Desembargador James Magno, a preocupação não é só sua, é de todos nós. Felizmente, a Constituição da República do Brasil, que não é a república (com letra minúscula mesmo) do Temer, consagra no título, referente aos direitos e garantias fundamentais, um capítulo específico dos direitos sociais, contemplando os trabalhadores urbanos e rurais. A nossa vetusta CLT, mas ainda necessária, porquanto vigente num país em que a marca distintiva é a desigualdade, protege esse trabalhador, definindo a figura do empregado (art. 3º) e do empregador (art. 2º), bem como o que seja relação de emprego, caracterizada pela não eventualidade, subordinação e onerosidade. São requisitos que apontam para higidez de uma atividade laborativa em que uma das partes contratantes é mais vulnerável e deve ter a sua dignidade preservada.

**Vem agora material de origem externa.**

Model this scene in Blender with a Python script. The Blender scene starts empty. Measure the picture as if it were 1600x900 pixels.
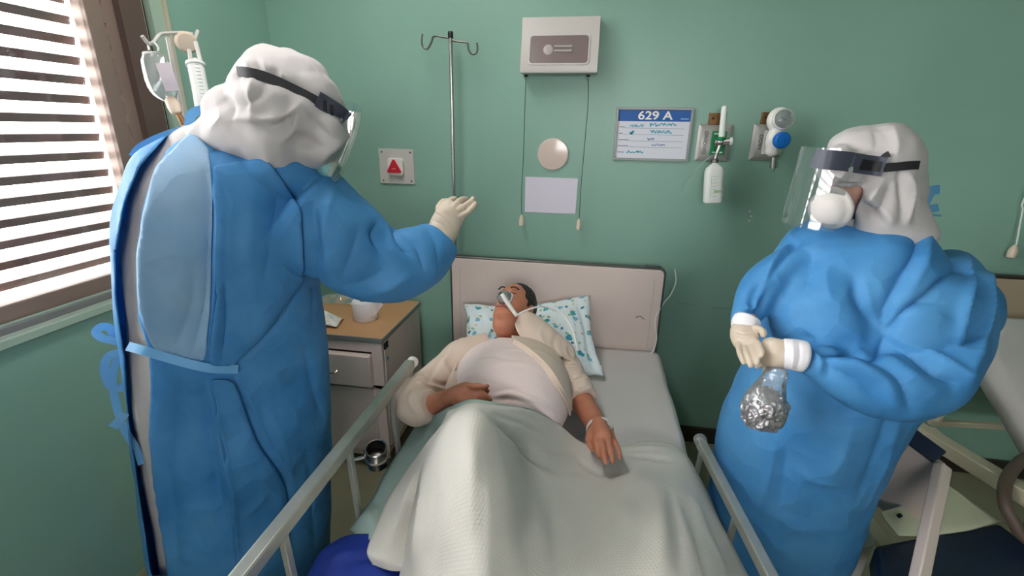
import bpy, bmesh, math, random
import numpy as np
from mathutils import Vector, Matrix, noise
from mathutils.bvhtree import BVHTree

# ---------------------------------------------------------------- camera
F_PX = 730.0
PITCH, YAW, ROLL = math.radians(18.8), math.radians(9.3), math.radians(-0.93)
CAM = np.array([0.0, -2.25, 1.57])
cy, sy, cp, sp, cr, sr = math.cos(YAW), math.sin(YAW), math.cos(PITCH), math.sin(PITCH), math.cos(ROLL), math.sin(ROLL)
_f = np.array([-sy*cp, cy*cp, -sp]); _r = np.array([cy, sy, 0.0]); _d = np.cross(_f, _r)
M = np.array([cr*_r + sr*_d, -sr*_r + cr*_d, _f])      # rows: right, down, forward
scene = bpy.context.scene
COL = scene.collection
cam_data = bpy.data.cameras.new('camera')
cam_data.sensor_width = 36.0
cam_data.lens = F_PX/1600*36.0
cam_data.clip_start = 0.02
cam = bpy.data.objects.new('camera', cam_data)
COL.objects.link(cam)
mw = Matrix.Identity(4)
for i in range(3):
    mw[i][0], mw[i][1], mw[i][2], mw[i][3] = M[0][i], -M[1][i], -M[2][i], CAM[i]
cam.matrix_world = mw
scene.camera = cam

# ---------------------------------------------------------------- sky, light, exposure
world = bpy.data.worlds.new('overcast_sky')
scene.world = world
world.use_nodes = True
_bg = world.node_tree.nodes['Background']
_bg.inputs['Color'].default_value = (1.0, 0.985, 0.975, 1)
_bg.inputs['Strength'].default_value = 6.5
_nt = world.node_tree; _tc = _nt.nodes.new('ShaderNodeTexCoord'); _sx = _nt.nodes.new('ShaderNodeSeparateXYZ'); _mr = _nt.nodes.new('ShaderNodeMapRange'); _mx = _nt.nodes.new('ShaderNodeMix'); _mx.data_type = 'RGBA'
_nt.links.new(_tc.outputs['Generated'], _sx.inputs[0]); _nt.links.new(_sx.outputs[2], _mr.inputs[0]); _mr.inputs[1].default_value = -0.12; _mr.inputs[2].default_value = 0.0
_nt.links.new(_mr.outputs[0], _mx.inputs[0]); _mx.inputs[6].default_value = (0.45, 0.43, 0.41, 1); _mx.inputs[7].default_value = (1.0, 0.985, 0.975, 1)
_nt.links.new(_mx.outputs[2], _bg.inputs['Color'])      # overcast sky over pale rooftops
scene.view_settings.view_transform = 'Standard'
scene.view_settings.look = 'None'
scene.view_settings.gamma = 1.0
scene.view_settings.use_curve_mapping = False
scene.view_settings.exposure = 1.42
scene.cycles.max_bounces = 8
scene.cycles.diffuse_bounces = 4
scene.cycles.transparent_max_bounces = 12
scene.cycles.caustics_reflective = False
scene.cycles.caustics_refractive = False
scene.cycles.use_denoising = True

WL, WR, WF, WC = -1.55, 4.6, -4.8, 2.75      # left wall, right wall, front wall (behind the camera), ceiling
def portal(name, loc, rot, sx, sy_):
    l = bpy.data.lights.new(name, 'AREA'); l.shape = 'RECTANGLE'; l.size = sx; l.size_y = sy_
    l.cycles.is_portal = True
    o = bpy.data.objects.new(name, l); COL.objects.link(o); o.location = loc; o.rotation_euler = rot
portal('window_portal', (WL-0.12, -2.15, 1.82), (0, -math.pi/2, 0), 1.56, 3.0)
portal('window_portal', (0.4, WF-0.02, 1.85), (math.pi/2, 0, math.pi), 1.6, 0.8)  # portal for the window added behind the camera

# ---------------------------------------------------------------- helpers
DK = 1.0
def T(u, v, d):
    return CAM + DK*d*(M.T @ np.array([(u-800)/F_PX, (v-450)/F_PX, 1.0]))
def ray(u, v):
    return M.T @ np.array([(u-800)/F_PX, (v-450)/F_PX, 1.0])
def onX(u, v, X): r = ray(u, v); return CAM + (X-CAM[0])/r[0]*r
def onY(u, v, Y): r = ray(u, v); return CAM + (Y-CAM[1])/r[1]*r
def onZ(u, v, Z): r = ray(u, v); return CAM + (Z-CAM[2])/r[2]*r
def project(V):
    q = (np.asarray(V)-CAM) @ M.T
    z = np.maximum(q[:, 2], 1e-3)
    return np.stack([800+F_PX*q[:, 0]/z, 450+F_PX*q[:, 1]/z], 1)
def pxscale(p, a):
    """metres along a that cover one picture pixel at p"""
    q = project(np.array([p, p+a*0.001])); return 0.001/max(1e-6, np.linalg.norm(q[1]-q[0]))
def nrm(v):
    v = np.asarray(v, float); return v/(np.linalg.norm(v)+1e-12)
def basis(z, up=(0, 0, 1)):
    z = nrm(z); up = np.asarray(up, float)
    if abs(z@nrm(up)) > 0.97: up = np.array([0, 1.0, 0.1])
    x = nrm(np.cross(up, z)); y = np.cross(z, x)
    return x, y, z
def catmull(P, n):
    """dense smooth curve through the rows of P (any dimension), n steps a span"""
    P = np.asarray(P, float)
    Q = np.vstack([2*P[0]-P[1], P, 2*P[-1]-P[-2]])
    out = []
    for i in range(len(P)-1):
        p0, p1, p2, p3 = Q[i:i+4]
        for k in range(n):
            t = k/n
            out.append(0.5*((2*p1)+(p2-p0)*t+(2*p0-5*p1+4*p2-p3)*t*t+(3*p1-p0-3*p2+p3)*t**3))
    out.append(P[-1])
    return np.array(out)

def mesh_obj(name, V, Fc, mat=None, parent=None, smooth=True, uv=None):
    me = bpy.data.meshes.new(name)
    me.from_pydata([tuple(map(float, v)) for v in V], [], [tuple(f) for f in Fc])
    if uv is not None:
        l = me.uv_layers.new(name='UVMap')
        vi = np.empty(len(me.loops), int); me.loops.foreach_get('vertex_index', vi)
        l.data.foreach_set('uv', np.asarray(uv, float)[vi].ravel())
    if smooth: me.polygons.foreach_set('use_smooth', [True]*len(me.polygons))
    me.update()
    if mat: me.materials.append(mat)
    o = bpy.data.objects.new(name, me); COL.objects.link(o)
    if parent is not None:
        o.parent = parent
        if parent.type == 'EMPTY':
            o.matrix_parent_inverse = Matrix.Translation(-parent.location)
    return o
def thing(name, loc, label, cat, group=None):
    o = bpy.data.objects.new(name, None); COL.objects.link(o)
    o.empty_display_size = 0.05
    o.location = tuple(map(float, loc)); o['label'] = label; o['category'] = cat
    if group: o['group'] = group
    return o
def tag(o, label, cat, group=None):
    o['label'] = label; o['category'] = cat
    if group: o['group'] = group
    return o
def struct(o): o['kind'] = 'structure'; return o

class MB:
    def __init__(s): s.V = []; s.F = []
    def add(s, V, Fc):
        n = len(s.V); s.V += [tuple(map(float, v)) for v in V]; s.F += [tuple(i+n for i in f) for f in Fc]; return s
    def box(s, c, size, R=None):
        c = np.asarray(c, float); h = np.asarray(size, float)/2
        R = np.eye(3) if R is None else np.asarray(R)
        V = [c + R@(h*np.array([i, j, k])) for i in (-1, 1) for j in (-1, 1) for k in (-1, 1)]
        return s.add(V, [(0,1,3,2),(4,6,7,5),(0,4,5,1),(2,3,7,6),(0,2,6,4),(1,5,7,3)])
    def bar(s, a, b, w, h, up=(0, 0, 1)):
        a = np.asarray(a, float); b = np.asarray(b, float)
        x, y, z = basis(b-a, up)
        return s.box((a+b)/2, (w, h, np.linalg.norm(b-a)), np.array([x, y, z]).T)
    def rings(s, R, cap=True, closed=False):
        n = len(R[0]); V = [p for r in R for p in r]; Fc = []
        for i in range(len(R)-1):
            for j in range(n):
                Fc.append((i*n+j, i*n+(j+1) % n, (i+1)*n+(j+1) % n, (i+1)*n+j))
        if closed:
            m = (len(R)-1)*n
            for j in range(n): Fc.append((m+j, m+(j+1) % n, (j+1) % n, j))
        elif cap:
            Fc.append(tuple(range(n-1, -1, -1))); Fc.append(tuple((len(R)-1)*n+j for j in range(n)))
        return s.add(V, Fc)
    def tube(s, P, r, n=12, sub=0, cap=True, closed=False):
        P = np.asarray(P, float)
        r = np.full(len(P), float(r)) if np.isscalar(r) else np.asarray(r, float)
        if sub:
            Q = catmull(np.column_stack([P, r]), sub); P, r = Q[:, :3], Q[:, 3]
        tg = np.gradient(P, axis=0)
        x, y, z = basis(tg[0]); R = []
        for i in range(len(P)):
            z = nrm(tg[i]); x = nrm(x - (x@z)*z); y = np.cross(z, x)
            R.append([P[i]+r[i]*(math.cos(a)*x+math.sin(a)*y) for a in np.arange(n)*2*math.pi/n])
        return s.rings(R, cap, closed)
    def cyl(s, a, b, r, n=20): return s.tube([a, b], r, n)
    def lathe(s, c, prof, axis=(0, 0, 1), n=28, up=(0, 1, 0)):
        x, y, z = basis(axis, up); c = np.asarray(c, float)
        R = [[c+h*z+max(r, 1e-4)*(math.cos(a)*x+math.sin(a)*y) for a in np.arange(n)*2*math.pi/n] for r, h in prof]
        return s.rings(R)
    def ell(s, c, rad, R=None, n=20, m=12):
        c = np.asarray(c, float); rad = np.asarray(rad, float); R = np.eye(3) if R is None else np.asarray(R)
        rg = []
        for i in range(m+1):
            t = math.pi*min(max(i/m, 0.004), 0.996)
            rg.append([c+R@(rad*np.array([math.sin(t)*math.cos(a), math.sin(t)*math.sin(a), -math.cos(t)])) for a in np.arange(n)*2*math.pi/n])
        return s.rings(rg)
    def sheet(s, pts2d, origin, ex, ey, th):
        """extruded outline: 2-D outline in the ex, ey plane, th thick along ex x ey"""
        ex = np.asarray(ex, float); ey = np.asarray(ey, float); nz = nrm(np.cross(ex, ey)); o = np.asarray(origin, float)
        A = [o+p[0]*ex+p[1]*ey for p in pts2d]; B = [a+th*nz for a in A]
        return s.rings([A, B])
    # pixel-guided pieces: real 3-D volumes whose distance d is given in metres
    def blob(s, u, v, d, ru, rv, rd, rot=0.0, n=24, m=14):
        c = T(u, v, d); vd = nrm(ray(u, v)); x = nrm(M[0]-(M[0]@vd)*vd); y = -np.cross(x, vd)*-1
        y = nrm(np.cross(vd, x))
        a = math.radians(rot); x2 = math.cos(a)*x+math.sin(a)*y; y2 = -math.sin(a)*x+math.cos(a)*y
        return s.ell(c, (ru*pxscale(c, x2), rv*pxscale(c, y2), rd), np.array([x2, y2, vd]).T, n, m)
    def ptube(s, st, n=28, sub=4, power=1.0, capk=0.5, level=False):
        st = np.asarray(st, float); Q = catmull(st, sub)
        P = np.array([T(q[0], q[1], q[2]) for q in Q]); tg = np.gradient(P, axis=0); R = []
        def ring(p, q, t, k, off):
            vd = nrm(ray(q[0], q[1])); t = nrm(t); a = nrm(np.cross(t, vd)); b = nrm(np.cross(a, t))
            if level: a = nrm(np.cross(vd, (0, 0, 1))); b = np.cross((0, 0, 1), a)
            ra, rb = q[3]*pxscale(p, a)*k, q[4]*k
            o = []
            for g in np.arange(n)*2*math.pi/n:
                c_, s_ = math.cos(g), math.sin(g)
                o.append(p+off*t+ra*np.sign(c_)*abs(c_)**power*a+rb*np.sign(s_)*abs(s_)**power*b)
            return o
        if level:      # keep both outlines of a wide body on their sight lines
            for i, q in enumerate(Q):
                l_, r_ = nrm(ray(q[0]-q[3], q[1])), nrm(ray(q[0]+q[3], q[1])); c_ = nrm(l_+r_)
                D_ = DK*q[2]/(M[2]@c_); P[i] = CAM+c_*D_
                Q[i, 3] = D_*math.sin(0.5*math.acos(min(1, float(l_@r_))))/pxscale(P[i], nrm(np.cross(nrm(P[i]-CAM), (0, 0, 1))))
            tg = np.gradient(P, axis=0)
        for k in (0.25, 0.6, 0.87):
            R.append(ring(P[0], Q[0], tg[0], k, -math.sqrt(1-k*k)*capk*min(Q[0][3]*Q[0][2]/F_PX, Q[0][4])))
        for i in range(len(P)): R.append(ring(P[i], Q[i], tg[i], 1, 0))
        for k in (0.87, 0.6, 0.25):
            R.append(ring(P[-1], Q[-1], tg[-1], k, math.sqrt(1-k*k)*capk*min(Q[-1][3]*Q[-1][2]/F_PX, Q[-1][4])))
        return s.rings(R)
    def build(s, name, mat=None, parent=None, smooth=False, bevel=0.0, seg=2):
        o = mesh_obj(name, s.V, s.F, mat, parent, smooth)
        if bevel:
            m = o.modifiers.new('bevel', 'BEVEL'); m.width = bevel; m.segments = seg; m.limit_method = 'ANGLE'; m.angle_limit = math.radians(40)
            m.harden_normals = False
        if smooth or bevel:
            o.data.polygons.foreach_set('use_smooth', [True]*len(o.data.polygons))
            try: o.data.set_sharp_from_angle(angle=math.radians(38))
            except Exception: pass
        return o
    def fuse(s, voxel, smooth_it=6, fac=0.5):
        """union of the collected closed volumes as one skin: returns (V, F) arrays"""
        o = mesh_obj('tmp', s.V, s.F)
        r = o.modifiers.new('r', 'REMESH'); r.mode = 'VOXEL'; r.voxel_size = voxel
        if smooth_it:
            sm = o.modifiers.new('s', 'SMOOTH'); sm.iterations = smooth_it; sm.factor = fac
        dg = bpy.context.evaluated_depsgraph_get(); dg.update()
        me = bpy.data.meshes.new_from_object(o.evaluated_get(dg))
        V = np.empty(len(me.vertices)*3); me.vertices.foreach_get('co', V); V = V.reshape(-1, 3)
        Fc = [tuple(p.vertices) for p in me.polygons]
        bpy.data.objects.remove(o); bpy.data.meshes.remove(me)
        return V, Fc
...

Quando iniciei a minha vida profissional, fui advogado trabalhista. Advoguei mais para o empregado do que para a empresa-empregadora. Quando juiz, no início da carreira, acumulei a função de processar e julgar as questões trabalhistas, onde não havia Junta de Conciliação, hoje Vara de Trabalho. O exercício dessas atividades jurídicas demanda do profissional que por elas envereda não apenas a vocação de servir, mas, acima de tudo, uma formação filosófica e sociológica, construída no embate do dia a dia, para que as decisões sejam sedimentadas pelos mais profundos postulados da Justiça.
Vive-se o drama, eminentemente humano, de ser justo. E isso num país de desigualdades gritantes é um desafio, sobretudo quando a mentalidade colonizadora não se divorciou da cultura daquele que tudo teve e tem.
Desembargador James Magno, estamos caminhando inevitavelmente para a terceirização. Tipo de prestação de serviço, formada por uma relação trilateral entre o trabalhador, o intermediador da mão de obra (empregador aparente, formal ou dissimulado) e o tomador de serviços (empregador real ou natural). Apenas a Súmula 331 do TST estabelece limites a essa modalidade de prestação de serviços, fixando as situações possíveis para que se tenha uma terceirização lícita, que, em se tratando de serviços especializados, devem estar ligados a atividade-meio do tomador.
Pois bem, desembargador, projetos de terceirização, pelo que li a respeito, a tramitarem no Congresso Nacional, são amplos, incluindo a atividade-fim empresarial, para atender à política flexibilizadora, exigida pela globalização neoliberal e pelo mercado. O ministro da Casa Civil, Eliseu Padilha (não sei se ainda no governo; todo dia sai um) veio aos jornais para, em brado também retumbante, dizer que o país precisa caminhar no rumo da terceirização, porque satisfaz o empresariado, especialmente o setor industrial (Folha de São Paulo, Mercado, p. A19, 17/6/2016). Não sei bem, desembargador, se essa guinada é benéfica para a Justiça do Trabalho, uma vez que a CLT, com a terceirização, praticamente vai pro brejo. A terceirização, imposta de forma ampla e geral, me traz a certeza quase absoluta que os setores conservadores iniciarão o discurso da extinção da Justiça do Trabalho. Como não gosto do silêncio, fica esta minha especulação. Mas, seguro morreu de velho. Todo cuidado é pouco.